I want to look at three ways in particular that this "team" strategy pays off in both the Tour de France and Commander.

Careful Strategy through Each Stage

The team aspect plays out through each stage. For the Tour de France, the goal of the team is to get your leader into a position where they can use their particular strength to gain time on opponents, while mitigating that leader's weakness. Most team leaders are really good in the mountains, since that is generally where a great rider can most hurt their opponents. His teammates help pace him through the flat stages, and often try to set a pace in a particularly mountainous stage so opposing riders have no teammates to help them when the stage reaches its most difficult moments.

This sort of strategy allows the leader of the team to stay right behind his teammates. He can tell them how fast he can manage to go and they set that pace. This means that he is paced up the mountain by his teammates and it forces everyone else to keep pace. This is a great strategy for strong teams to reduce the other riders who can attack to a small group. Since attacking takes up more energy, fewer riders means fewer attacks and an easier time up the mountain.

The same is true for Commander games. In the early stages, you'll see some players attempt to deal with every threat that hits the battlefield. While that is great when your deck provides you with responses to a variety of threats, it is better when others do the work for you. If another player uses a resource to deal with another player's resource, each of them have used up a resource while you have used up nothing. In this way, you are looking for Player A to run out an early threat that Player B reacts to. This means there will be fewer threats from Player A later in the game and fewer answers from Player B later in the game. All the while, you are tucked into the pack conserving your resources as much as possible.

When I play, I try to limit my resource use as much as possible in the early stages. I prefer not to run Counterspells since I'm forced to use them against threats before I know who the threat would target or if someone else would be willing to stop it. I try to avoid sorcery-speed responses for the same reason. If I have an instant-speed removal spell, I don't have to use it on a threat until it actually comes after me. If it is attacking someone else, I can simply wait and leave it to someone else to stop the threat. Just as a team leader sits and leaves it to his teammates to expend their energy dealing with early threats, I try and leave it to others to deal with early threats.

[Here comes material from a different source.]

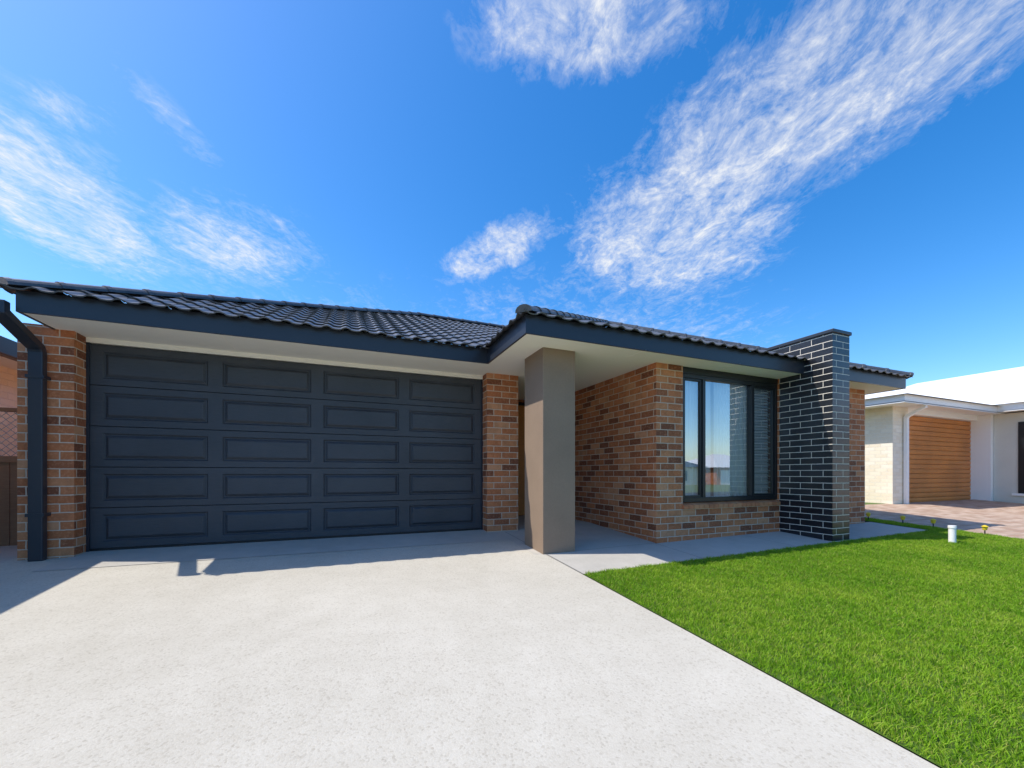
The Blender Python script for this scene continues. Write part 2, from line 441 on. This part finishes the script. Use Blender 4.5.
pts=[(LX+f,13),(LX+f,GE+f),(CX+f,GE+f),(CX+f,FE+f),(RX-f,FE+f),(RX-f,13)]
mesh('soffit',[(*p,SZ) for p in pts]+[(*p,SZ+.012) for p in pts],[(0,1,2,5),(2,3,4,5),(6,11,8,7),(8,11,10,9)],cream,H)
for x in (-1.2,.3): box('soffit_joint',x,x+.022,GE+f,5.44,SZ-.004,SZ-.0005,cream,H)
for x in (3.1,4.6,6.9): box('soffit_joint',x,x+.022,FE+f,3.94,SZ-.004,SZ-.0005,cream,H)
path=pts
prof_f=[(0,SZ-.006),(.022,SZ-.006),(.022,SZ+.18),(0,SZ+.18)]
prof_g=[(.0225,SZ+.045),(.085,SZ+.045),(.098,SZ+.065),(.105,SZ+.145),(.112,SZ+.150),(.112,SZ+.175),(.100,SZ+.180),(.098,SZ+.155),(.085,SZ+.07),(.0225,SZ+.06)]
flip=lambda pr:[(-o,z) for o,z in pr]
sweep('fascia',path,flip(prof_f)[::-1],charcoal,H)
sweep('gutter',path,flip(prof_g)[::-1],charcoal,H)
RP=R(24.5); RZ=SZ+.165
hiproof('main_',LX+.06,8.40,GE+.05,12.9,RZ,RP,tilem,H)
hiproof('front_',CX+.06,RX-.06,FE+.06,12,RZ,RP,tilem,H,ymax=8.2,sides='flr')
downpipe('downpipe',[(4.74,2.26),(4.74,2.17),(5.17,1.99),(5.19,1.95),(5.19,-.02)],.105,.07,-2.71,charcoal,H)
for z in (1.7,.4): box('pipe_strap',-2.775,-2.645,5.148,5.249,z,z+.03,charcoal,H)

# ------------------------------------------------------------------ neighbours
N1=empty('brick_house')
def nb(n,*a,**k): return box(n,*a,parent=N1,**k)
nb('wall_side',-9.5,-4.15,1.2,14,-.5,2.3,mat=cream_brick)
nb('soffit',-9.7,-3.77,.8,14.4,2.2,2.215,mat=cream)
nb('fascia_gutter',-3.77,-3.66,.7,14.5,2.18,2.38,mat=charcoal,bev=.01); nb('fascia_front',-10,-3.77,.7,.8,2.18,2.38,mat=charcoal)
hiproof('',-10,-3.68,.7,14.5,2.38,R(23),tilem,N1,simple=True)
F=empty('timber_fence')
for i in range(12):
    x=-4.13+i*.103; box('paling',x,x+.095,6.3,6.32,-.05,.98+random.uniform(-.003,.003),timber,F)
box('rail_top',-4.14,-2.89,6.27,6.30,.93,1.0,timber,F); box('rail_cap',-4.14,-2.89,6.26,6.33,1.50,1.54,timber,F)
for i in range(-6,20):
    for s in (1,-1):
        cx=-4.33+i*.075
        a=Vector((cx,0,1.0)); b=Vector((cx+s*.5,0,1.5))
        xs0,xs1=-4.14,-2.89
        def cl(p,q):
            t0,t1=0,1; d=q.x-p.x
            for lim,sg in ((xs0,1),(xs1,-1)):
                t=(lim-p.x)/d
                if (p.x-lim)*sg<0: t0=max(t0,t)
                if (q.x-lim)*sg<0: t1=min(t1,t)
            return (t0,t1)
        t0,t1=cl(a,b)
        if t1-t0<.05: continue
        p=a.lerp(b,t0);q=a.lerp(b,t1); w=.005; y=6.295+s*.006
        mesh('wire_mesh',[(p.x-w,y,p.z),(p.x+w,y,p.z),(q.x+w,y,q.z),(q.x-w,y,q.z)],[(0,1,2,3)],galv,F)
sheet('side_path',-4.1,-2.96,-7.5,12,-.006,pathm,fp)

N2=empty('rendered_house')
def nc(n,*a,**k): return box(n,*a,parent=N2,**k)
nc('cream_brick_side',11.84,12.06,5.4,14,-.2,2.4,mat=cream_brick)
nc('garage_left_pier',11.838,12.5,5.3,5.56,-.2,2.4,mat=cream_brick)
nc('garage_head',12.5,16.0,5.32,5.56,2.26,2.4,mat=white)
nc('garage_right_pier',16.0,16.5,5.06,5.56,-.2,2.4,mat=white,bev=.01)
nc('wing_side_wall',16.12,16.4,-4,5.055,-.5,2.4,mat=greyr)
nc('wing_window',16.09,16.13,3.2,4.62,.3,2.15,mat=black)
nc('wing_window_sill',16.06,16.12,3.1,4.72,.24,.295,mat=white)
nc('garage_back',12.06,16.1,13.8,14,-.2,2.4,mat=cream_brick)
vs=[];fs=[]; nsl=18; zb=.085; sh=(2.255-zb)/nsl
for i in range(nsl):
    a=zb+i*sh; o=len(vs)
    for (yy,z) in ((5.47,a),(5.448,a+.008),(5.44,a+sh*.5),(5.448,a+sh-.008),(5.47,a+sh-.002)):
        vs+=[(12.5,yy,z),(16.0,yy,z)]
    for q in range(4): fs.append((o+2*q,o+2*q+1,o+2*q+3,o+2*q+2))
mesh('timber_look_garage_door',vs,fs,woodm,N2)
nc('soffit',11.3,16.9,4.85,14.4,2.4,2.415,mat=white)
sweep('gutter',[(11.3,14.4),(11.3,4.85),(16.3,4.85)],flip([(0,2.38),(.1,2.42),(.12,2.55),(0,2.56)])[::-1],whitemetal,N2)
hiproof('garage_',11.2,17.5,4.76,14.5,2.55,R(20),whitemetal,N2,simple=True)
nc('wing_soffit',15.66,22,-4.4,10,2.43,2.44,mat=white)
sweep('wing_gutter',[(15.66,10.6),(15.66,-4.5),(21.4,-4.5)],flip([(0,2.41),(.1,2.45),(.12,2.60),(0,2.61)])[::-1],whitemetal,N2)
hiproof('wing_',15.55,21.5,-4.6,10.6,2.60,R(25),whitemetal,N2,simple=True)
downpipe('downpipe',[(4.92,2.45),(4.92,2.35),(5.22,2.18),(5.25,2.14),(5.25,.03)],.10,.07,12.3,white,N2)
nc('wing_right_wall',20.8,21,-4,10,-.5,2.4,mat=greyr); nc('wing_front',16.4,20.8,-4,-3.8,-.8,2.4,mat=greyr)

def far_house(x,y,w,d,wm,rm):
    e=empty('suburban_house'); zb=-.85
    box('walls',x,x+w,y-d,y,zb,zb+2.6,wm,e)
    hiproof('',x-.5,x+w+.5,y-d-.5,y+.5,zb+2.6,R(22),rm,e,simple=True)
    box('garage_door',x+.8,x+5.4,y,y+.03,zb,zb+2.2,white,e)
    box('window_frame',x+7,x+9.4,y,y+.04,zb+.7,zb+2.1,black,e); box('window_glass',x+7.06,x+9.34,y+.04,y+.05,zb+.76,zb+2.04,charcoal,e)
for i,(x,wm,rm) in enumerate(((-26,greyr,tilem),(-11,cream_brick,whitemetal),(4,brick,tilem),(19,greyr,charcoal),(34,cream_brick,tilem),(49,brick,whitemetal))):
    far_house(x,-34,12.5,10,wm,rm)

# ------------------------------------------------------------------ lawn
lawn=empty('lawn')
sheet('lawn_soil',2.026,8.556,-7.5,3.196,.003,soilm,lawn)
sheet('lawn_soil_side',8.204,8.556,3.196,12,.003,soilm,lawn)
def patch(seed,n=4200,size=.5):
    rnd=random.Random(seed); vs=[];fs=[];tint=[]
    for i in range(n):
        x=rnd.random()*size-size/2; y=rnd.random()*size-size/2
        h=rnd.uniform(.014,.032)*(1+.25*math.sin(x*25+seed)*math.sin(y*21))
        a=rnd.random()*6.283; ln=rnd.uniform(.2,1.2)*h; w=rnd.uniform(.0016,.0026)
        b=rnd.random()*6.283; cx,cy=math.cos(b)*w,math.sin(b)*w; dx,dy=math.cos(a)*ln,math.sin(a)*ln
        o=len(vs)
        vs+=[(x-cx,y-cy,0),(x+cx,y+cy,0),(x+cx*.8+dx*.4,y+cy*.8+dy*.4,h*.6),(x-cx*.8+dx*.4,y-cy*.8+dy*.4,h*.6),(x+dx,y+dy,h)]
        fs+=[(o,o+1,o+2,o+3),(o+3,o+2,o+4)]
        tint+= [rnd.random()]*5
    me=bpy.data.meshes.new('grass_patch'); me.from_pydata(vs,[],fs)
    at=me.attributes.new('tint','FLOAT','POINT'); at.data.foreach_set('value',tint)
    me.materials.append(grassm); return me
PM=[patch(s) for s in range(4)]
tilt=Matrix.Rotation(math.atan(.062),4,'X')@Matrix.Rotation(-math.atan(.012),4,'Y')
def lay(x0,x1,y0,y1):
    nx=max(1,round((x1-x0)/.5)); ny=max(1,round((y1-y0)/.5)); sx=(x1-x0)/nx/.5; sy=(y1-y0)/ny/.5
    for i in range(nx):
        for j in range(ny):
            cx=x0+(i+.5)*sx*.5; cy=y0+(j+.5)*sy*.5
            o=bpy.data.objects.new('grass_patch',random.choice(PM)); link(o,lawn)
            o.matrix_world=Matrix.Translation((cx,cy,g(cx,cy)+.003))@(tilt if cy<5.46 else Matrix())@Matrix.Diagonal((sx,sy,1,1))@Matrix.Rotation(random.randint(0,3)*math.pi/2,4,'Z')
lay(2.03,8.55,-1.4,3.19)
lay(8.21,8.55,3.19,7.5)

def stake(x,y,h=.14):
    e=empty('garden_stake_light'); z=g(x,y)
    bm=bmesh.new()
    bmesh.ops.create_cone(bm,cap_ends=True,segments=12,radius1=.007,radius2=.007,depth=h,matrix=Matrix.Translation((x,y,z+h/2)))
    me=bpy.data.meshes.new('stem'); bm.to_mesh(me); bm.free(); me.materials.append(black); link(bpy.data.objects.new('stem',me),e)
    bm=bmesh.new()
    bmesh.ops.create_cone(bm,cap_ends=True,segments=16,radius1=.022,radius2=.032,depth=.05,matrix=Matrix.Translation((x,y,z+h+.02)))
    bmesh.ops.create_cone(bm,cap_ends=True,segments=16,radius1=.04,radius2=.01,depth=.02,matrix=Matrix.Translation((x,y,z+h+.056)))
    me=bpy.data.meshes.new('cap'); bm.to_mesh(me); bm.free(); me.materials.append(yellow); link(bpy.data.objects.new('cap',me),e)
for x,y in ((8.3,4.05),(8.45,3.65),(8.5,3.3),(8.5,2.75)): stake(x,y,.08)
pp=empty('drain_pipe_post'); x,y=7.27,2.64; z=g(x,y)
bm=bmesh.new()
bmesh.ops.create_cone(bm,cap_ends=True,segments=24,radius1=.036,radius2=.036,depth=.24,matrix=Matrix.Translation((x,y,z+.10)))
bmesh.ops.create_cone(bm,cap_ends=True,segments=24,radius1=.042,radius2=.040,depth=.03,matrix=Matrix.Translation((x,y,z+.22)))
me=bpy.data.meshes.new('pipe'); bm.to_mesh(me); bm.free(); me.materials.append(white); link(bpy.data.objects.new('pipe',me),pp)

# ------------------------------------------------------------------ light
sd=Vector((-1.55,.5,2.45)).normalized()
L=bpy.data.lights.new('sun','SUN'); L.energy=5.0; L.angle=R(.5); L.color=(1,.94,.85)
lo=link(bpy.data.objects.new('sun',L)); lo.rotation_euler=(-sd).to_track_quat('-Z','Y').to_euler()
w=bpy.data.worlds.new('World'); S.world=w; w.use_nodes=True
t=NT(w.node_tree); bg=t.n['Background']
sky=t.add('ShaderNodeTexSky',sky_type='NISHITA'); sky.sun_disc=False
sky.sun_elevation=math.asin(sd.z); sky.sun_rotation=math.atan2(sd.x,sd.y)%(2*math.pi)
sky.air_density=1.0; sky.dust_density=.8; sky.ozone_density=2.8; sky.altitude=0
hs=t.add('ShaderNodeHueSaturation'); hs.inputs['Saturation'].default_value=1.40; hs.inputs['Value'].default_value=1.62; hs.inputs['Hue'].default_value=.503; t.l.new(sky.outputs[0],hs.inputs['Color'])
tc=t.add('ShaderNodeTexCoord'); sx=t.add('ShaderNodeSeparateXYZ'); t.l.new(tc.outputs['Generated'],sx.inputs[0])
zc=t.math('MAXIMUM',sx.outputs[2],.03)
cb=t.add('ShaderNodeCombineXYZ'); t.put(cb.inputs[0],t.math('DIVIDE',sx.outputs[0],zc)); t.put(cb.inputs[1],t.math('DIVIDE',sx.outputs[1],zc))
P=cb.outputs[0]
def mp(loc,ang,sc):
    m=t.add('ShaderNodeMapping',vector_type='TEXTURE'); m.inputs['Location'].default_value=(*loc,0)
    m.inputs['Rotation'].default_value=(0,0,R(ang)); m.inputs['Scale'].default_value=(*sc,1); t.l.new(P,m.inputs[0]); return m.outputs[0]
def blob(loc,ang,sc,w):
    v=mp(loc,ang,sc); ln=t.add('ShaderNodeVectorMath',operation='LENGTH'); t.l.new(v,ln.inputs[0])
    return t.math('MULTIPLY',t.math('SUBTRACT',1.0,ln.outputs['Value'],clamp=True),w)
ms=[blob((1.18,.85),3,(.44,1.1),1.0),blob((1.32,1.38),30,(.72,.58),1.0),blob((.50,.75),-25,(.36,.17),1.05),
    blob((-1.0,2.05),8,(.36,.78),1.05),blob((-.50,2.15),30,(.42,.6),.68),blob((.60,1.72),20,(.20,.45),1.0),
    blob((-.75,1.5),60,(.12,.35),.34),blob((-.46,1.42),-20,(.08,.24),.38),blob((2.2,3.0),30,(2.4,1.6),.62),blob((.2,3.9),0,(2.4,2.0),.58)]
M=ms[0]
for m_ in ms[1:]: M=t.math('MAXIMUM',M,m_)
M=t.math('MINIMUM',M,.54)
s1=t.noise(mp((0,0),-22,(.6,1.0)),4.2,8,.72,.6)
s2=t.noise(mp((0,0),-30,(.7,1.0)),24,4,.65,.5)
st=t.math('ADD',t.math('MULTIPLY',s1,.72),t.math('MULTIPLY',s2,.28))
c=t.math('ADD',st,t.math('MULTIPLY',M,.52))
c=t.ramp(c,[(.58,0.),(.69,.16),(.80,.50),(.92,1.)])
c=t.math('MULTIPLY',c,t.ramp(M,[(.0,0.),(.2,1.)]))
c=t.math('MULTIPLY',c,.93)
col=t.mix(c,hs.outputs[0],(6.3,6.4,6.5))
t.l.new(col,bg.inputs[0]); bg.inputs[1].default_value=.15
try:
    w.cycles.sampling_method='MANUAL'; w.cycles.sample_map_resolution=512
except Exception: pass

# ------------------------------------------------------------------ camera
cam=bpy.data.cameras.new('camera'); co=link(bpy.data.objects.new('camera',cam))
co.location=(0,0,.8); co.rotation_euler=(R(90),0,R(-22.3))
cam.sensor_width=36; cam.lens=400/1024*36; cam.shift_y=90/1024; cam.clip_start=.05; cam.clip_end=2000
S.camera=co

This can hold true later in the game as well. If one opponent is dominating and I know I can't defeat them alone, I'll expend energy to help keep someone else alive in the hopes that both of us together can take out the single player.

The Move

For many of the riders, the Tour de France is all about "The Move." Riders are looking for that pivotal moment. It is the point in the race where one rider takes a measure of the other and decides if they have it or not. My most memorable moment from the Tour de France was from 1990's between Lance Armstrong and his main rival, Jan Ullrich. They had battled back and forth throughout the Tour. On a particularly tough stage, they had managed to drop everyone else and only the two of them remained. Armstrong turned and stared at Ullrich, then gave a burst and took off. Ullrich had used everything he had just to stay with Armstrong to that point and Armstrong saw that and took off. That move decided the winner of the Tour that year, as Armstrong took an insurmountable lead that day.

While it made for great TV, what most clips don't show you was all the work Armstrong's team had put in to get their leader to that point. They were the strongest team and set a pace that was too much for the other riders. Armstrong had to do very little extra as his team set a pace he could maintain, but forced others to try and keep up. It made trying to attack very difficult and eventually left Ullrich without any teammates. By the time they reached that pivotal moment, Ullrich had been forced to follow a pace other than his own, which left him vulnerable at just the right time. Armstrong's team set up the move, and Armstrong made it happen.

Magic is often the same way. While you don't have a teammate who is setting the pace, there are other players who are using their assets to attack and still others using assets to keep those players under control. Ideally, all of this will be setting up for the moment when you are ready to strike and no one will be able to handle what you are doing. Whether it is the decisive Wrath or perfect combination of cards that give you the win, the timing of the play is as important as the play itself. Having others use assets help to keep opponents under control, all while weakening them for just the right moment. I have lost too many games because I was forced to respond to too many early plays and simply didn't have the resources available when the moment was right for me to strike. Using the other players as assets so you can reduce your efforts is key to winning more games.

Appearances are Deceiving

Finally, both the Tour and Commander are deceiving. You'll often see a team leader laboring hard. They will make it appear they are having a bad day or perhaps something happened the day before, and they appear to be showing the effects of it the next day. If a rider made a big effort the day before or crashed and suffered some injury, you will often see them suffer the next day. Or at least appear to suffer. They manage to stay with the group but stay at the back and don't do any of the work leading the group or trying to chase down attacks, encouraging everyone to believe they don't have the energy or just aren't capable of doing it. Then when they think everyone else has been softened up attacking or chasing down attacks, they will take off themselves!

This "playing possum" is commonly seen in Commander games. Players will display a board state with minimal threats or appear mana-screwed. Others will play lands and minimal defenses, acting disgusted that they aren't finding anything interesting in their deck, while they build up cards and prepare for an alpha strike. Other players have the choice of attacking this weak player or going after a player that will likely win the game if left unchecked. Not surprisingly, they go after the strong player to stop them from winning, with the expectation that they can mop up the weaker player quickly at the end.

This sort of acting is all part of the game in both events. Some team leaders know that their team isn't strong enough to take control of the Tour, so they use other methods to save their team for a single moment. Other times it is just solid strategy to not lead, as it forces other teams to use up their assets to try and keep the lead while the team leader and the rest of the team can save itself for other days. This is no different than choosing not to play a game-changing spell early, knowing it will make you a target early on and force you to defend against everyone attacking you. It will force you to expend your assets while someone else is accumulating theirs!

I love the team strategies at the Tour de France and applying them to my Commander games. If we remember that we are playing Magic with other players who aren't always opponents, the assets at our disposal increase and our opportunities for uninterrupted, big, game-winning moments, goes way up!